Отвечая славянофилам, левая часть «общества» модернизировала программу декабристов. «Западники» разделились на два лагеря. Умеренные полагали, что постепенное реформирование сверху в конечном итоге приведёт к замене самодержавия и крепостничества конституционным устройством и, следовательно, к сближению России с Западом. Радикалы, вторя авангарду оппозиции Июльской монархии, искали этого сближения в революционном социализме. Так накануне 1848 г. российские ультралевые одновременно со своими западными наставниками стремительно начали собственную карьеру на поприще прогнозирования революции.
Однако эти радикалы не могли заимствовать западную модель буквально, так как в России демократическая идея была применима лишь к крестьянам — «народу». Данное обстоятельство вскоре породило специфически российский радикализм, получивший название «народничества».
Основы его заложены А.И. Герценом и М.А. Бакуниным. В 1840-е гг., подобно Марксу, впоследствии ставшему их противником, они прошли через провинциальную версию немецкого левого гегельянства; затем, опять же как Маркс, в канун 1848 г. отправились на Запад в поисках «революции». Перед лицом её провала их озарила мысль, что ключ к освобождению человечества, возможно, находится вовсе не на Западе. К 1849 г. они, следуя примеру славянофилов, выдвинули теорию, что самый передовой западный идеал, социализм, может быть реализован в России раньше, чем в Европе, на основе крестьянской общины. Этот социальный институт уже практически является «социалистическим» — собственность в общине не частная, а периодически перераспределяется в соответствии с изменяющимися потребностями крестьян. Значит, всё, что нужно для того, чтобы сделать общину социалистической в полном смысле слова, — революция, в ходе которой народный гнев сметёт самодержавие и лишит владений паразитов-помещиков.

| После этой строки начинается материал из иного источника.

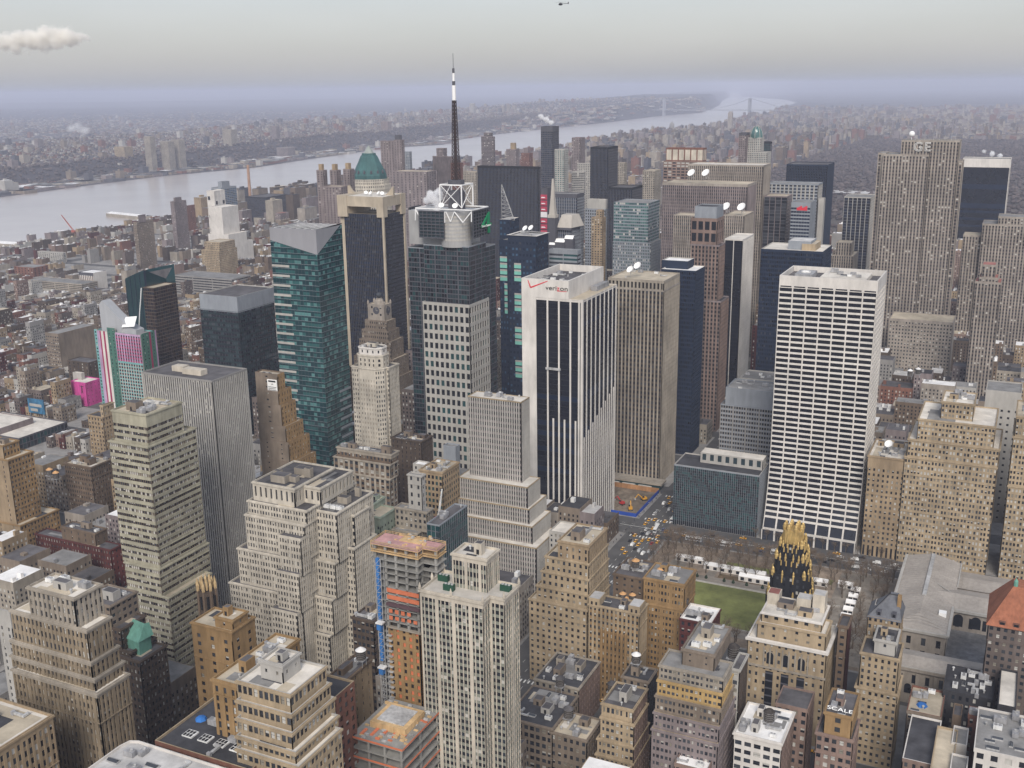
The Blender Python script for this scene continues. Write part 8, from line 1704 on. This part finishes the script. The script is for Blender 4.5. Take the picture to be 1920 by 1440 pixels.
traffic(16, lambda: (r.uniform(-205, 45), r.choice([368, 364, 448])), math.pi/2, 'in the narrow street between loft buildings')
traffic(20, lambda: (r.uniform(-740, -718), r.uniform(710, 1100)), 0, 'on the far avenue near the striped hotel')
# building pit at the corner
sheet('building_site_ground', rect(-298, -243, 702, 758), .20, DIRT, 'bare brown earth of the excavation')
b = MB()
for i in range(9): x, y = r.uniform(-290, -250), r.uniform(708, 752); b.rings(x, y, [(r.uniform(3, 6), .2), (1.6, 1.6), (.1, 2)], 9)
tag(b.build('earth_mounds', [DIRT]), 'heaps of dug earth in the pit', None, None, 'stuff')
b = MB(); b.box(-243.3, -243, 702, 758, .05, 3, 0); b.box(-298, -243, 701.6, 702, .05, 3, 0); tag(b.build('site_fence', [mat('fence_blue', (.02, .07, .36), .7, .15)], None, (-243, 702, 0)), 'bright blue plywood fence round the excavation', 'fence')
b = MB(); b.box(-298, -243, 757.6, 758.4, .05, 4, 0); tag(b.build('site_wall', [mat('timber_lagging', (.36, .19, .09), .9, .3, .4)], None, (-270, 758, 0)), 'orange brown timber wall behind the excavation', 'wall')
def digger(x, y, rz, col, label):
    root = empty('excavator', (x, y, .2), label, 'excavator'); m = mat('digger_'+col, dict(red=(.45, .04, .04), yellow=(.6, .3, .03))[col], .5, .1); root.rotation_euler = (0, 0, rz)
    for s in (-1.3, 1.3): b = MB(); b.box(s-.4, s+.4, -2.2, 2.2, 0, .9, 0, True); b.build('track', [TYRE], root)
    b = MB(); b.box(-1.5, 1.5, -2, 1.6, 1, 2.6, 0, True); b.box(-1.4, -.2, .2, 1.7, 2.6, 3.4, 1); b.build('house', [m, GB], root); b = MB(); b.bar((.4, 1.4, 2.2), (.4, 5, 5.6), .4); b.bar((.4, 5, 5.6), (.4, 8, 2.6), .3); b.build('boom', [m], root); b = MB(); b.box(-.3, 1.1, 7.4, 8.6, 1.4, 2.8, 0, True); b.build('bucket', [GALV], root)
digger(-262, 722, 1.2, 'red', 'red excavator in the brown pit'); digger(-252, 714, .4, 'yellow', 'yellow excavator nearer the blue fence'); digger(-249, 738, 2.4, 'yellow', 'yellow excavator at back of the pit')
for k in range(3): b = MB(); x = -290+k*14; b.box(x, x+11, 760, 763, .2, 3.1, 0); b.box(x+1, x+10, 759.95, 760, 1.2, 2.2, 1); o = b.build('site_cabin', [wall('white'), GD], None, (x+5, 761, .2)); tag(o, ['white site cabin at west end behind pit', 'middle white site cabin behind pit', 'white site cabin nearest the avenue behind pit'][k], 'site cabin')
# entrance slab of the fin tower
b = MB(); I = on('tan concrete fin tower with open top storey beside black striped tower'); x0, x1, y0, y1 = I['base']; b.box(x0+8, x1+6, y0-13, y0-.1, 5, 6.4, 0, True); b.box(x0+10, x1+4, y0-11, y0-.1, .1, 5, 1); b.build('entrance_canopy', [wall('stone'), GG2], I['root'], I['off'])
# people
def person_mesh(col, walk):
    b = MB(); s = walk
    P = [(-.1, -.22*s, 0), (-.09, -.1*s, .45), (0, 0, .88), (0, .02, 1.25), (0, .03, 1.46), (0, .04, 1.66)]
    def lim(pts, k=6):
        R = []
        for (x, y, z, rx, ry) in pts: R.append([(x+rx*math.cos(2*math.pi*i/k), y+ry*math.sin(2*math.pi*i/k), z) for i in range(k)])
        for A, C in zip(R, R[1:]): b.quads([[A[i], A[(i+1) % k], C[(i+1) % k], C[i]] for i in range(k)], 0)
        b.ngon(R[-1])
    me = bpy.data.meshes.new('body'); import bmesh; bm = bmesh.new()
    pts = [(0, 0, .92), (0, 0, 1.15), (0, .01, 1.40), (0, .02, 1.52), (0, .03, 1.66), (.09, .02, .88), (.1, .16*s, .48), (.1, .06*s, .06), (.1, .2*s, .02), (-.09, .02, .88), (-.1, -.08*s, .48), (-.1, -.3*s, .1), (-.1, -.18*s, .04), (.2, 0, 1.4), (.25, -.1*s, 1.12), (.24, .05*s, .86), (-.2, 0, 1.4), (-.25, .12*s, 1.12), (-.24, .26*s, .9)]
    ed = [(0, 1), (1, 2), (2, 3), (3, 4), (0, 5), (5, 6), (6, 7), (7, 8), (0, 9), (9, 10), (10, 11), (11, 12), (2, 13), (13, 14), (14, 15), (2, 16), (16, 17), (17, 18)]
    rad = [.16, .16, .17, .065, .105, .1, .07, .05, .05, .1, .07, .05, .05, .075, .055, .04, .075, .055, .04]
    vs_ = [bm.verts.new(p) for p in pts]; [bm.edges.new((vs_[a], vs_[c])) for a, c in ed]; bm.to_mesh(me); bm.free(); o = bpy.data.objects.new('person', me); COL.objects.link(o); md = o.modifiers.new('s', 'SKIN')
    for v, q in zip(me.skin_vertices[0].data, rad): v.radius = (q, q)
    me.skin_vertices[0].data[0].use_root = True; md2 = o.modifiers.new('d', 'SUBSURF'); md2.levels = 1; bpy.context.view_layer.update(); m2 = bpy.data.meshes.new_from_object(o.evaluated_get(bpy.context.evaluated_depsgraph_get())); bpy.data.objects.remove(o)
    skin = mat('skin_tone', (.42, .26, .19), .7, 0); coat = mat('coat_'+col, dict(dark=(.02, .02, .025), red=(.25, .03, .03), pale=(.5, .48, .45), blue=(.04, .07, .16))[col], .9, 0); tr = mat('trousers', (.03, .03, .04), .9, 0); m2.materials.clear(); [m2.materials.append(x) for x in (coat, tr, skin)]
    for p in m2.polygons: p.material_index = 2 if p.center.z > 1.54 else 1 if p.center.z < .8 else 0
    m2.name = 'person'; return m2
PM = {(c, s): person_mesh(c, s) for c in ('dark', 'red', 'pale', 'blue') for s in (1,)}
for i in range(90):
    c = r.choices(['dark', 'red', 'pale', 'blue'], (6, 1, 2, 2))[0]; o = bpy.data.objects.new('person', PM[(c, 1)]); COL.objects.link(o); u = r.random()
    x, y, w_ = (r.uniform(-243, -240.5) if r.random() < .5 else r.uniform(-209, -206), r.uniform(640, 770), 'walking on the avenue pavement by the pit') if u < .55 else (r.uniform(-205, -80), r.uniform(698, 701), 'walking before the glass block') if u < .7 else (r.uniform(-238, -212), r.uniform(668, 673), 'crossing the avenue at the park corner')
    o.location = (x, y, .19); o.rotation_euler = (0, 0, r.uniform(0, 6.28)); lb = f"person in {dict(dark='dark', red='red', pale='pale', blue='blue')[c]} coat {w_}"; tag(o, lb, 'person', lb)
# big park far away: bare woods
b = MB(); rng = random.Random(3)
def wood(n, fx, fz, smin, smax, b):
    for _ in range(n):
        p = fx()
        if p is None or not inview(p[0], p[1], 5): continue
        x, y = p; z = fz(x, y); s = rng.uniform(smin, smax); h = s*rng.uniform(1, 1.6); k = 6; m = rng.choice([0, 0, 1, 2])
        R = [[(x+q*s*math.cos(i*1.047+rng.random()*.4)*rng.uniform(.7, 1.2), y+q*s*math.sin(i*1.047)*rng.uniform(.7, 1.2), z+h*t) for i in range(k)] for q, t in ((.5, .1), (1, .55), (.55, .95))]
        for A, C in zip(R, R[1:]): b.quads([[A[i], A[(i+1) % k], C[(i+1) % k], C[i]] for i in range(k)], m)
        b.ngon(R[-1], m)
WM = [mat('bare_wood_brown', (.085, .066, .062), .95, .35, .15), mat('bare_wood_grey', (.115, .093, .088), .95, .35, .15), mat('bare_wood_dark', (.06, .048, .048), .95, .3, .15)]
wood(12000, lambda: (rng.uniform(-920, 120), 2070+rng.random()**.8*4680), lambda x, y: 0, 5, 9, b); tag(b.build('park_woods', WM), 'leafless brown woods of the great park', None, None, 'stuff')
sheet('park_lake', [(-480+a*240*math.cos(t), 3350+a*45*math.sin(t*1.0)) for t, a in [(2*math.pi*i/18, 1+.15*math.sin(i*2.3)) for i in range(18)]], 6.5, ROOFS['silver'], 'pale frozen lake in the great park'); sheet('park_land', rect(-922, 130, 2066, 6770), .4, mat('park_land_earth', (.10, .085, .075), .95, .4, .02, 0, False), 'brown winter parkland'); sheet('park_meadow', rect(-330, -190, 2180, 2330), 7, GRASS, 'green meadow at the park edge')
b = MB()
def cl():
    y = 300+rng.random()*8600; s = rng.choice([rng.uniform(215, 470), rng.uniform(215, 420), rng.uniform(450, 2200)]); return (njs(y)-s, y)
wood(7000, cl, lambda x, y: njz(njs(y)-x, y)-1, 5, 10, b); tag(b.build('bluff_woods', WM), 'leafless woods clinging to the far river bluff', None, None, 'stuff')
b = MB(); wood(1500, lambda: (nys(q)+rng.uniform(5, 70), q) if (q := rng.uniform(3100, 11500)) else None, lambda x, y: 0, 5, 8, b); tag(b.build('riverside_trees', WM), 'strip of bare riverside trees along the near bank', None, None, 'stuff')
# ---------------------------------------------------------------- steam and cloud
def puff(name, pts, dens, label, scale, aniso=-.1, mass=None):
    """closed billow surfaces joined as one volume body"""
    root_p = np.mean([p[:3] for p in pts], 0); x0 = min(p[0]-p[3] for p in pts); x1 = max(p[0]+p[3] for p in pts); y0 = min(p[1]-p[3] for p in pts); y1 = max(p[1]+p[3] for p in pts); z0 = min(p[2]-p[3] for p in pts); z1 = max(p[2]+p[3] for p in pts)
    b = MB(); b.box(x0, x1, y0, y1, z0, z1, 0, True); m = bpy.data.materials.new(name+'_vapour'); m.use_nodes = True; t = m.node_tree; t.nodes.clear(); L = t.links.new
    g = t.nodes.new('ShaderNodeNewGeometry'); acc = None
    nz = t.nodes.new('ShaderNodeTexNoise'); nz.inputs['Scale'].default_value = scale; nz.inputs['Detail'].default_value = 4; nz.inputs['Roughness'].default_value = .68; L(g.outputs['Position'], nz.inputs['Vector'])
    for x, y, z, r_ in pts:
        d = t.nodes.new('ShaderNodeVectorMath'); d.operation = 'DISTANCE'; L(g.outputs['Position'], d.inputs[0]); d.inputs[1].default_value = (x, y, z); q = t.nodes.new('ShaderNodeMath'); q.operation = 'DIVIDE'; L(d.outputs['Value'], q.inputs[0]); q.inputs[1].default_value = r_
        if acc is None: acc = q.outputs[0]
        else: mn = t.nodes.new('ShaderNodeMath'); mn.operation = 'SMOOTH_MIN'; mn.inputs[2].default_value = .25; L(acc, mn.inputs[0]); L(q.outputs[0], mn.inputs[1]); acc = mn.outputs[0]
    a = t.nodes.new('ShaderNodeMath'); a.operation = 'MULTIPLY_ADD'; L(nz.outputs['Fac'], a.inputs[0]); a.inputs[1].default_value = 2.2; L(acc, a.inputs[2])
    mrg = t.nodes.new('ShaderNodeMapRange'); mrg.inputs[1].default_value = 2.0; mrg.inputs[2].default_value = 1.35; mrg.inputs[3].default_value = 0; mrg.inputs[4].default_value = dens; L(a.outputs[0], mrg.inputs[0])
    v = t.nodes.new('ShaderNodeVolumePrincipled'); v.inputs['Color'].default_value = (.99, .975, .94, 1) if name == 'cloud' else (.97, .97, .98, 1); v.inputs['Anisotropy'].default_value = aniso; L(mrg.outputs[0], v.inputs['Density']); o_ = t.nodes.new('ShaderNodeOutputMaterial'); L(v.outputs[0], o_.inputs['Volume'])
    o = b.build(name, [m], None, tuple(root_p)); return tag(o, label, None, None, 'stuff')
ax, ay, azr, azm = ANT
q = aty(815, 378, ay-6); puff('steam', [(q[0]+4, ay-6, q[2]-5, 5), (q[0]+1, ay-6, q[2]+1, 6), (q[0]-4, ay-6, q[2]+4, 5), (q[0]+4, ay-6, q[2]+7, 4.5), (q[0]-8, ay-6, q[2]+1, 3.5)], .9, 'white steam rising beside the mast frame', .16)
q = aty(650, 928, 440); puff('steam', [(q[0]+3, 440, q[2]-8, 5), (q[0], 440, q[2]-2, 5.5), (q[0]-4, 440, q[2]+5, 6), (q[0]-6, 440, q[2]+10, 5)], .3, 'thin grey steam behind the white ziggurat', .2)
q = aty(1026, 224, 1745); puff('steam', [(q[0]+8, 1745, q[2]-6, 5), (q[0]-2, 1745, q[2], 6.5), (q[0]-12, 1745, q[2]+5, 5)], .8, 'white steam on the tall dark glass tower', .1)
q = aty(1855, 288, 1915); puff('steam', [(q[0]-8, 1915, q[2]+3, 5), (q[0]+4, 1915, q[2], 5.5), (q[0]+16, 1915, q[2]-3, 4.5)], .8, 'white steam above the white framed black slab', .1)
q = aty(145, 240, 3900); puff('steam', [(q[0]-40, 3900, q[2]-4, 28), (q[0], 3900, q[2]+6, 34), (q[0]+45, 3900, q[2]-14, 26)], .035, 'pale smoke plume far across the river', .012)
C = CAM+ray(70, 78)*15000; U_ = CR*15000/F_PX
P = [tuple(C+U_*dx+np.array([0, 0, dz*15000/F_PX]))+(rr*1.2*15000/F_PX,) for dx, dz, rr in ((-90, -4, 17), (-62, -2, 18), (-35, 1, 19), (-10, 2, 20), (14, 4, 21), (38, 6, 21), (60, 7, 17), (80, 8, 11), (-115, -6, 16), (5, -8, 13), (-40, -9, 13), (30, 16, 10), (55, 15, 8), (92, 6, 7))]
puff('cloud', P, .03, 'small cream cumulus cloud in the sky at upper left', .0062, -.1)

Эта заманчивая фантазия подкреплялась более реалистичным соображением, что грозное российское самодержавие на самом деле достаточно уязвимо. Учитывая жестокость примитивной двухклассовой социальной системы, на которой оно базировалось, ни просвещённая элита, ни дегуманизированный «народ» не питали к нему привязанности. Убедительные доказательства тому с избытком предоставляла долгая история российских крестьянских бунтов, от Смутного времени в начале XVII в. до восстания Стеньки Разина в его конце и Емельяна Пугачёва в 1773–1775 гг., — все они по мощи намного превосходили и французскую Жакерию 1358 г., и Крестьянскую войну 1525 г. в Германии. Следовательно, в России будет гораздо легче разжечь революцию, чем на Западе, где между государством и народом стоит крепкая буржуазия, гася радикальный пыл полумерами в виде конституционализма с имущественным избирательным цензом. Политика революции в России поэтому чрезвычайно проста: просвещённая элита, носительница революционной «сознательности», должна принести социалистическую идею в «тёмный» народ и, глядишь, социализм возникнет сам собой. Так родилась радикальная версия российского «особого пути» в европейской истории.
В более умеренной форме возможность ускорения истории посредством подражания формулируется как «преимущества отсталости». Одно из таких преимуществ состояло в том, что Россия очень быстро сумела ликвидировать отставание от Запада в области высокой культуры. Российский «просвещённый деспотизм» XVIII в. модернизировал империю не столько за счёт затратного поощрения экономического развития, сколько за счёт более дешёвого обучения дворянства современным методам ведения войн и бюрократического управления. Это очень хорошо работало, пока сам успех европеизации не сделал просвещение самоценным, вследствие чего при Николае между просвещённой элитой и её бывшим самодержавным покровителем образовалась пропасть.
Возникла специфически российская социальная группа, которая к концу века получила название «интеллигенция». Хотя это понятие обозначало образованные слои в целом, в большинстве своём не разделявшие радикальных взглядов, оно, как правило, подразумевало некую оппозиционность, а на практике именно радикальное меньшинство интеллигенции вскоре установило идеологическую гегемонию над российским обществом и культурой. Вплоть до революции 1905 г. нелегальная, «теневая» политика России, как либеральная, так и радикальная, почти исключительно была вотчиной интеллигенции.
Такой перекос можно считать одним из главных недостатков отставания; согласно марксистской терминологии, Россия создала «надстройку» современности, ещё не обзаведясь «базисом». Жозеф де Местр, сардинский посланник в Петербурге, в начале XIX в. предсказывал Александру I, пытаясь обуздать страсть императора к основанию новых университетов: однажды величайшей угрозой хрупкому российскому порядку станет какой-нибудь «университетский Пугачёв»[301].